Veronica is our view from the inside of that intransigent and fearful organisation. She exists on the surface in disguise, trading for supplies to bring back to her comrades. Yet her assignment has given her perspective: the Brotherhood must adapt to survive, moderating its views and opening its gates to newcomers.
Her peppiness becomes poignant as you follow her journey to convince the Brotherhood elders of their errors. You watch her faith falter in the face of repeated knockbacks. But any sadness is leavened by her sarcastic wit, and the comedic clang of her powerfist felling another gecko in a single strike.
2. Maximus (Amazon TV show)
The motivations of Maximus are shared by roughly 60% of all Fallout players.

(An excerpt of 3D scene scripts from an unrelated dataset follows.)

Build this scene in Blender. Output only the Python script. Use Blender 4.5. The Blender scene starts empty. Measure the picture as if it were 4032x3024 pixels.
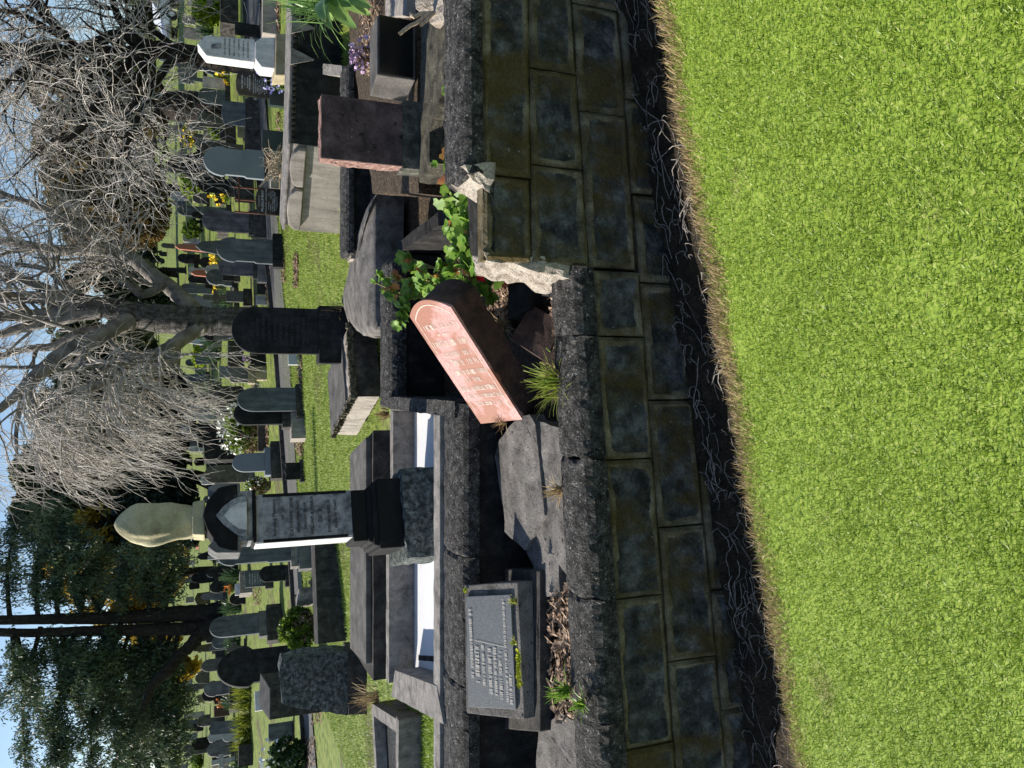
import bpy, bmesh, math, random
import numpy as np
from mathutils import Vector, Matrix, noise
R = math.radians
random.seed(7); rng = np.random.default_rng(7)
scene = bpy.context.scene
col = scene.collection
# ---------------------------------------------------------------- camera (portrait photograph stored on its side)
F = 3029.0; PITCH = math.atan((2016-830)/F); CP, SP = math.cos(PITCH), math.sin(PITCH); EYE = Vector((0, 0, 2.2))
cd = bpy.data.cameras.new('camera'); cam = bpy.data.objects.new('camera', cd); col.objects.link(cam)
cd.sensor_width = 36; cd.sensor_fit = 'HORIZONTAL'; cd.lens = F/4032*36; cd.clip_end = 2000; cd.clip_start = .05
fw = Vector((0, CP, -SP)); up = Vector((0, SP, CP)); rt = Vector((1, 0, 0))
m = Matrix((-up, rt, -fw)).transposed().to_4x4(); m.translation = EYE; cam.matrix_world = m
scene.camera = cam
# ---------------------------------------------------------------- world, sun, exposure
SUN = Vector((-.82, .24, .50)).normalized()
w = bpy.data.worlds.new('World'); scene.world = w; w.use_nodes = True
nt = w.node_tree; bg = nt.nodes['Background']; sky = nt.nodes.new('ShaderNodeTexSky')
sky.sky_type = 'NISHITA'; sky.sun_disc = False; sky.sun_elevation = math.asin(SUN.z); sky.sun_rotation = math.atan2(SUN.x, SUN.y)
sky.ozone_density = 2.0; sky.air_density = 1.0; sky.dust_density = .5
nt.links.new(sky.outputs[0], bg.inputs[0]); bg.inputs[1].default_value = .095
sl = bpy.data.lights.new('sun', 'SUN'); sl.energy = 5; sl.angle = R(.5); sl.color = (1, .94, .84)
so = bpy.data.objects.new('sun', sl); col.objects.link(so); so.rotation_euler = SUN.to_track_quat('Z', 'Y').to_euler(); so.location = (-10, 5, 12)
scene.view_settings.view_transform = 'Standard'; scene.view_settings.look = 'None'
scene.view_settings.exposure = .75; scene.view_settings.gamma = 1
scene.cycles.max_bounces = 5; scene.cycles.transparent_max_bounces = 4
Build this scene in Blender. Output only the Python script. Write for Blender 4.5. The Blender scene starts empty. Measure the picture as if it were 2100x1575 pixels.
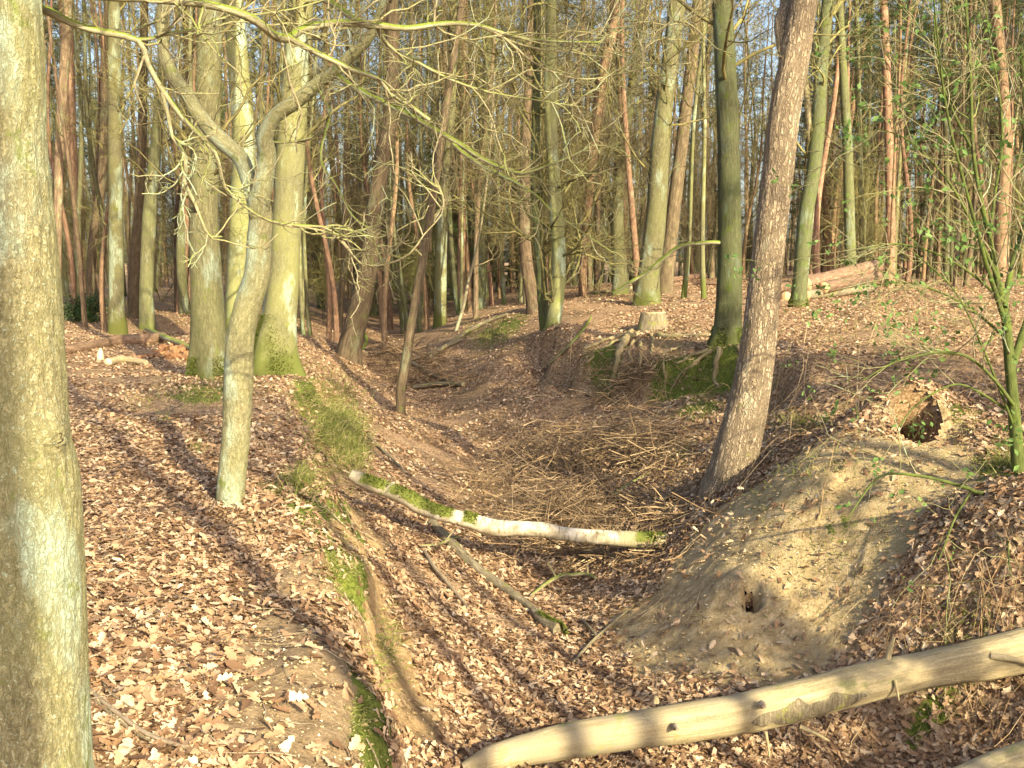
import bpy, math, numpy as np
from math import radians, sin, cos, tan, pi

# ------------------------------------------------------------------ camera, sky, sun
scene = bpy.context.scene
F = 2060.0                    # focal length in photograph pixels (2100 wide)
PITCH = radians(7.0)
ZC = 1.65
cam_d = bpy.data.cameras.new('camera')
cam_d.sensor_width = 36.0
cam_d.lens = F / 2100.0 * 36.0
cam_d.clip_start = 0.05
cam_d.clip_end = 2000
cam = bpy.data.objects.new('camera', cam_d)
scene.collection.objects.link(cam)
cam.location = (0, 0, ZC)
cam.rotation_euler = (radians(90) - PITCH, 0, 0)
scene.camera = cam

SUN_EL = radians(27.0)
SUN_AZ = radians(30.0)        # the light travels away from the camera and 30 degrees to the left
world = bpy.data.worlds.new("World")
scene.world = world
world.use_nodes = True
wt = world.node_tree
wt.nodes.clear()
wo = wt.nodes.new('ShaderNodeOutputWorld')
wb = wt.nodes.new('ShaderNodeBackground')
ws = wt.nodes.new('ShaderNodeTexSky')
ws.sky_type = 'NISHITA'
ws.sun_disc = False
ws.sun_elevation = SUN_EL
ws.sun_rotation = radians(180) - SUN_AZ
ws.air_density = 1.0
ws.dust_density = 4.0
ws.ozone_density = 1.0
wb.inputs['Strength'].default_value = 0.125
wt.links.new(ws.outputs[0], wb.inputs[0])
wt.links.new(wb.outputs[0], wo.inputs[0])

sun_d = bpy.data.lights.new('sun', 'SUN')
sun_d.energy = 5.0
sun_d.angle = radians(0.55)
sun_d.color = (1.0, 0.87, 0.565)
sun = bpy.data.objects.new('sun', sun_d)
scene.collection.objects.link(sun)
# lamp -Z is the direction of travel
import mathutils
_dir = mathutils.Vector((-sin(SUN_AZ) * cos(SUN_EL), cos(SUN_AZ) * cos(SUN_EL), -sin(SUN_EL)))
sun.rotation_euler = _dir.to_track_quat('-Z', 'Y').to_euler()

scene.view_settings.view_transform = 'Standard'
scene.view_settings.look = 'None'
scene.view_settings.exposure = 1.4
scene.view_settings.gamma = 1.0
scene.cycles.max_bounces = 5
scene.cycles.diffuse_bounces = 3
scene.cycles.glossy_bounces = 1
scene.cycles.transmission_bounces = 2
scene.cycles.transparent_max_bounces = 4
scene.cycles.caustics_reflective = False
scene.cycles.caustics_refractive = False

RNG = np.random.default_rng(11)

# ------------------------------------------------------------------ numpy noise
def _hash(ix, iy, iz):
    h = (ix.astype(np.int64) * 374761393 + iy.astype(np.int64) * 668265263 + iz.astype(np.int64) * 2147483647 + 1274126177) & 0xffffffff
    h = ((h ^ (h >> 13)) * 1274126177) & 0xffffffff
    h = (h ^ (h >> 16)) & 0xffffffff
    return h / 4294967295.0

def vnoise(x, y, z=None):
    x = np.asarray(x, float); y = np.asarray(y, float)
    z = np.zeros_like(x) if z is None else np.asarray(z, float)
    x0 = np.floor(x); y0 = np.floor(y); z0 = np.floor(z)
    fx, fy, fz = x - x0, y - y0, z - z0
    fx = fx * fx * (3 - 2 * fx); fy = fy * fy * (3 - 2 * fy); fz = fz * fz * (3 - 2 * fz)
    r = 0
    for dx in (0, 1):
        wx = fx if dx else 1 - fx
        for dy in (0, 1):
            wy = fy if dy else 1 - fy
            for dz in (0, 1):
                wz = fz if dz else 1 - fz
                r = r + wx * wy * wz * _hash(x0 + dx, y0 + dy, z0 + dz)
    return r * 2 - 1

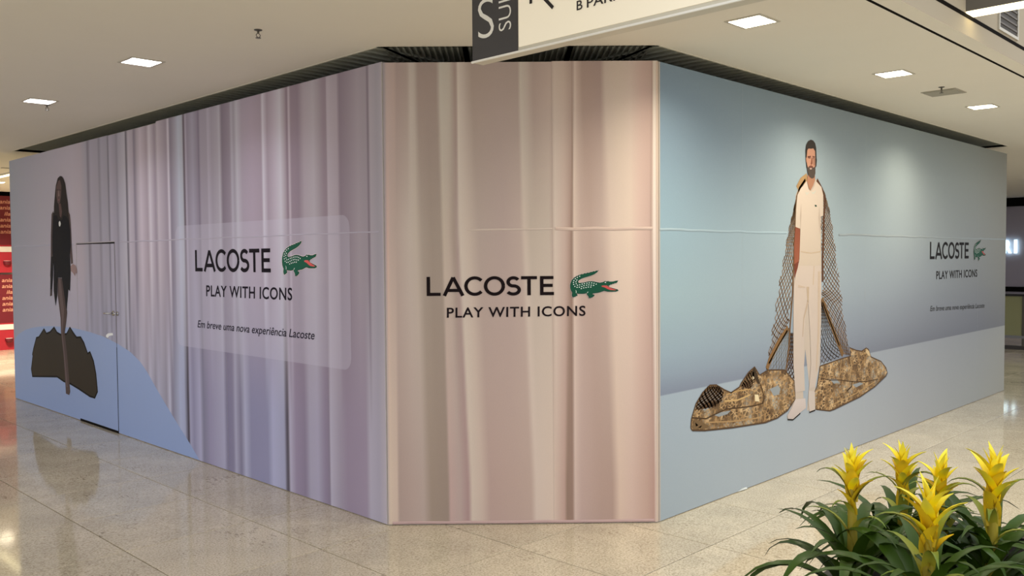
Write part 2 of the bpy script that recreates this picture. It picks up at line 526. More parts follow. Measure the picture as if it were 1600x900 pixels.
# shadow gap channel
MB().box((XW, G1 - 0.004, HC + 0.002), (36, G1 + GW + 0.004, HC + 0.02)).build('shadow_gap', M['slot'], ceiling)
# metal edge bead along the recess
bead = MB()
bead.box((SLOT_X - 0.006, yl, HC - 0.004), (SLOT_X + 0.008, YE_L, HC + 0.04))
bead.box((xr, SLOT_Y - 0.006, HC - 0.004), (XE_R, SLOT_Y + 0.008, HC + 0.04))
d = 0.006
bead.add([(SLOT_X - d, yl, HC - 0.004), (xr, SLOT_Y - d, HC - 0.004), (xr + 0.008, SLOT_Y + 0.008, HC - 0.004), (SLOT_X + 0.008, yl + 0.008, HC - 0.004)], [(0, 1, 2, 3), (3, 2, 1, 0)])
bead.build('edge_bead', M['edge'], ceiling)
# ribbed dark soffit above the hoarding (mitred at the two corners)
SZ = HC + 0.03
sof = mesh('soffit', [(SLOT_X, YE_L, SZ), (SLOT_X, yl, SZ), (xr, SLOT_Y, SZ), (XE_R, SLOT_Y, SZ), (XE_R, SLOT_Y + 1.6, SZ), (xr + 0.66, SLOT_Y + 1.6, SZ), (SLOT_X + 1.6, yl + 0.66, SZ), (SLOT_X + 1.6, YE_L, SZ)],
           [(0, 1, 6, 7), (1, 2, 5, 6), (2, 3, 4, 5)], M['soffit'], ceiling)
sof['label'] = 'dark ribbed recess above the hoarding'
rb = MB()
def rib(p, dirv, L, w=0.012, hgt=0.016):
    dx, dy = dirv; nx, ny = -dy * w / 2, dx * w / 2; z0, z1 = SZ - hgt, SZ
    q = [(p[0] + nx, p[1] + ny), (p[0] - nx, p[1] - ny), (p[0] - nx + dx * L, p[1] - ny + dy * L), (p[0] + nx + dx * L, p[1] + ny + dy * L)]
    rb.add([(*a, z0) for a in q] + [(*a, z1) for a in q], [(3, 2, 1, 0), (0, 1, 5, 4), (1, 2, 6, 5), (2, 3, 7, 6), (3, 0, 4, 7)])
nr = 46
for i in range(1, nr):
    t = i / nr
    rib((SLOT_X + (xr - SLOT_X) * t + 0.01, yl + (SLOT_Y - yl) * t + 0.01), (S2, S2), 1.1)
yy = yl + 0.1
while yy < YE_L - 0.05:
    rib((SLOT_X + 0.01, yy), (1, 0), 1.4); yy += 0.11
xx = xr + 0.1
while xx < XE_R - 0.05:
    rib((xx, SLOT_Y + 0.01), (0, 1), 1.4); xx += 0.11
ro = rb.build('soffit_rib', M['soffit'], sof); ro['kind'] = 'stuff'
br = MB()
br.add([(SLOT_X, yl, SZ - 0.02), (SLOT_X + 0.02, yl - 0.02, SZ - 0.02), (SLOT_X + 1.62, yl + 0.64, SZ - 0.02), (SLOT_X + 1.6, yl + 0.68, SZ - 0.02)], [(0, 1, 2, 3), (3, 2, 1, 0)])
br.add([(xr - 0.02, SLOT_Y + 0.02, SZ - 0.02), (xr, SLOT_Y, SZ - 0.02), (xr + 0.68, SLOT_Y + 1.6, SZ - 0.02), (xr + 0.64, SLOT_Y + 1.62, SZ - 0.02)], [(0, 1, 2, 3), (3, 2, 1, 0)])
for t in (0.31, 0.69):
    px_, py_ = SLOT_X + (xr - SLOT_X) * t, yl + (SLOT_Y - yl) * t
    br.add([(px_ - 0.012, py_ + 0.012, SZ - 0.02), (px_ + 0.012, py_ - 0.012, SZ - 0.02), (px_ + 0.75, py_ + 0.72, SZ - 0.02), (px_ + 0.72, py_ + 0.75, SZ - 0.02)], [(0, 1, 2, 3), (3, 2, 1, 0)])
br.build('mitre_strip', M['slot'], sof)
# dark shop shell behind the hoarding
sh = MB()
sh.add([(XL + 1.7, YE_L + 0.3, 0), (XL + 1.7, YA + 0.7, 0), (XB + 0.7, YR + 1.7, 0), (XE_R + 0.3, YR + 1.7, 0), (XL + 1.7, YE_L + 0.3, HC + 0.1), (XL + 1.7, YA + 0.7, HC + 0.1), (XB + 0.7, YR + 1.7, HC + 0.1), (XE_R + 0.3, YR + 1.7, HC + 0.1)],
       [(0, 1, 5, 4), (1, 2, 6, 5), (2, 3, 7, 6)])
sh.box((SLOT_X, YE_L, HC - 0.001), (XL + 1.7, YE_L + 0.02, HC + 0.1))  # end boxes added to stop light leaking through the recess ends
sh.box((XE_R, SLOT_Y, HC - 0.001), (XE_R + 0.02, YR + 1.7, HC + 0.1))
tag(sh.build('wall_shop', M['black']), 'black unlit shop interior behind the hoarding with added light-blocking ends', None, None, 'structure')
# a shallow plaster groove across the far part of the ceiling
MB().box((SLOT_X + 0.5, 14.55, HC - 0.012), (9, 14.62, HC)).build('ceiling_joint', M['fixture'], ceiling)

# ------------------------------------------------------------------ hall edge: fascia rising from the ceiling edge
M['fascia'] = plain('fascia_paint', (178, 166, 146), 0.8, spec=0.1, noise=0.02, scale=3)
trim = mesh('trim_1', [(XW, YF, HC), (36, YF, HC), (36, YF, 5.2), (XW, YF, 5.2), (XW, YF + 0.1, 5.2), (36, YF + 0.1, 5.2)], [(0, 1, 2, 3), (3, 2, 5, 4)], M['fascia'])
tag(trim, 'off-white fascia rising from the ceiling edge towards the hall', None, None, 'structure')
MB().box((XW, YF - 0.0015, 3.298), (36, YF + 0.01, 3.324)).build('shadow_gap', M['slot'], trim)

g = empty('vent_grille', (6.89, YF, 3.36)); tag(g, 'dark vent grille set into the fascia below the strip light', 'vent')
fr = MB(); x0, x1, z0, z1 = 6.68 - 6.89, 7.10 - 6.89, 0.0, 0.62
fr.box((x0 - 0.02, -0.012, z0 - 0.02), (x0, 0, z1 + 0.02)); fr.box((x1, -0.012, z0 - 0.02), (x1 + 0.02, 0, z1 + 0.02))
fr.box((x0, -0.012, z0 - 0.02), (x1, 0, z0)); fr.box((x0, -0.012, z1), (x1, 0, z1 + 0.02))
fr.build('frame', M['fixture'], g)
MB().box((x0, -0.004, z0), (x1, -0.001, z1)).build('backing', plain('vent_backing', (66, 60, 54), 0.7), g)
vs_ = plain('vent_slat', (96, 88, 80), 0.6)
slat = MB().box((x0, -0.010, 0), (x1, -0.005, 0.012)).build('slat', vs_, g); slat.location.z = 0.03
for k in range(1, 14):
    c = slat.copy(); link(c, g); c.location.z = 0.03 + 0.044 * k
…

He saw a dude in power armour and thought: how do I get me some of that? It’s that fundamental relatability, and increasingly troubled relationship with his own opportunism, which makes him such a wonderful guide to life in the Brotherhood of Steel.
The quintessential Maximus scene is the one in which he fights a losing battle to win back his armour from a trio of raiders —with a wrench for a sword and a toilet seat for a shield, in a desperate parody of knighthood. He is a reminder that, for most, life in Fallout is a hardscrabble existence in which choices are slim and grim.
Eventually, Maximus begins to forgive himself for what he’s done to survive. As protagonist Lucy says: “I just threw acid in an innocent man’s face, and I’ve only been up here two weeks. The wasteland sucks.”
1. Nick Valentine (Fallout 4)
Diamond City only really starts to feel like civilization once you meet its resident robot gumshoe. From the very instant you halt Nick Valentine’s interrogation at the hands of mobsters, he’s on the case. “Gotta love the irony of the reverse damsel-in-distress scenario. Question is, why did our heroine risk life and limb for an old private eye?”
In the same moment, Nick lights a cigarette and raises it to his lips, as if daring the remaining plastic on his face to bubble and fall off. The flare from the match illuminates the deep chasm in his cheek and the metal hinge of his jaw. It’s that duality which defines him: a flagrantly artificial physique, matched by a self-assured humanity that somehow bypasses the fears of a wasteland bracing for synth invasion.
Of course, the more you get to know Nick, the more that contradiction starts to nag at the both of you. As a born problem-solver, he’s drawn to the mystery of his own creation: whose pre-war mind is he using? Where did he get the memories that tell him his own name?
Throughout his existential crisis, Nick continues to lend a distinct voice to Fallout 4—altering the tone of the series in the direction of noir. And who better to deliver that voice than Stephen Russell, the actor behind Thief’s Garrett.